As can be seen in the above charts, ORA had always achieved negative Free Cash Flow between FY16 and FY23, especially since FY20 when the new plant construction campaign intensified. The data highlights how Ormat was not able to produce positive FCF even in years of lower growth and investment.

High capital requirements have almost doubled net debt, $1.9B on Dec 23 vs $1.0B on Dec 20, with a Net Debt/EBITDA ratio reaching 4.5x, further covered by $3.8B in PP&E. Between 2024 and 2026, the implementation of the business plan will still require a significant amount of capital, which will be added partly through additional debt as was the case with the ENEL acquisition, and partly through future possible capital increases, which have been employed several times in past years.

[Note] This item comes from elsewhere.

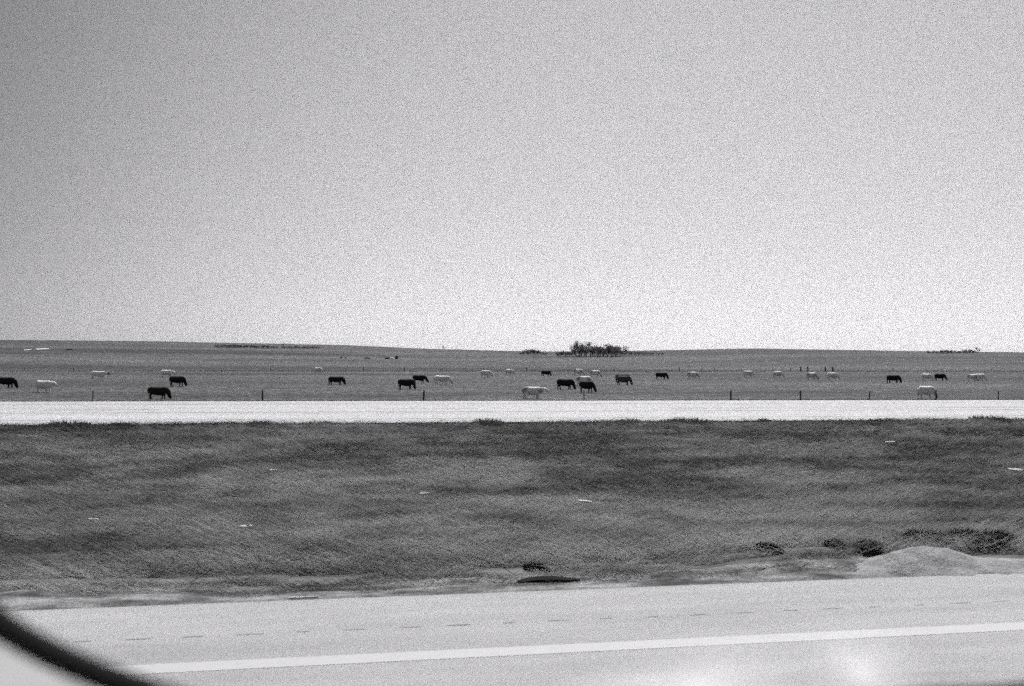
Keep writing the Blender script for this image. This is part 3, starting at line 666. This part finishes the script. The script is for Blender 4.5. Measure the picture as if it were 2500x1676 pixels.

The Inflation Reduction Act provides an excellent opportunity to finance some of the needed liquidity through tax equity financing as geothermal power plants generate tax credits in the form of PTCs and storage systems in the form of ITCs. The company expects indeed to raise $145m from tax equity partners in FY24. Tax credits will be a key factor that will allow ORA to achieve higher margins in the coming years than the historical average, leading to lower cost of financing and easier capital raising.

Discounted Cash Flow

To have a further view of the valuation of the company, I carried out a Discounted Cash Flow analysis using the following assumptions:

The model is a two-stage DCF, with the first stage being composed of expected FCF up to FY28, whereas the second one accounts for the discounted cash flows going from FY29 and FY63. Please note that the second stage is 10 years longer than the one I used in my previous analyses, to consider the greater residual life of geothermal plants compared with solar and wind plants.

Beta equal to 0.47x, sourced from Yahoo Finance.

MRP (7.47%) and Risk-Free rate (5.94%) were obtained using Fernandez's FY23 data, weighted by the geographic breakdown of the company's revenues. The cost of equity obtained is 6.66%. ORA has higher numbers than the competitors analyzed in previous articles because of its greater exposure in developing countries such as Kenya and Indonesia.

Cost of debt (4.66%) was obtained from the ratio of interest expenditure to Ormat's total debt as of December 2023.

WACC = 5.67%.

The model returns a value of $41.77 a share, about 38% lower than the current market price. This is consistent with my bear expectations, as FY24E EV/EBITDA of 13.8x and FY24E P/E of 29x are multiples too high compared with the companies analyzed in the sector in previous articles.

DCF

Author's analysis and expectations

Conclusions

Overall, I currently rate Ormat Technologies as a Hold. I am pleasantly impressed by the company's well vertically integrated organization, a factor that could be a great asset in the future, especially if geothermal technologies would evolve further. ORA seems to have, at least for the time being, debt under control, largely covered by tangible assets, despite the heavy expansion investments initiated by the company in FY20. The improvement in financial performance during FY23 is expected to continue, boosted by the tax credits introduced by the IRA. However, I believe the stock is currently too expensive, about 30-40% above fair price. In addition, the dividend of 0.79% appears far more modest than that returned by other IPPs, underscoring concerns about the company's operating cash generation.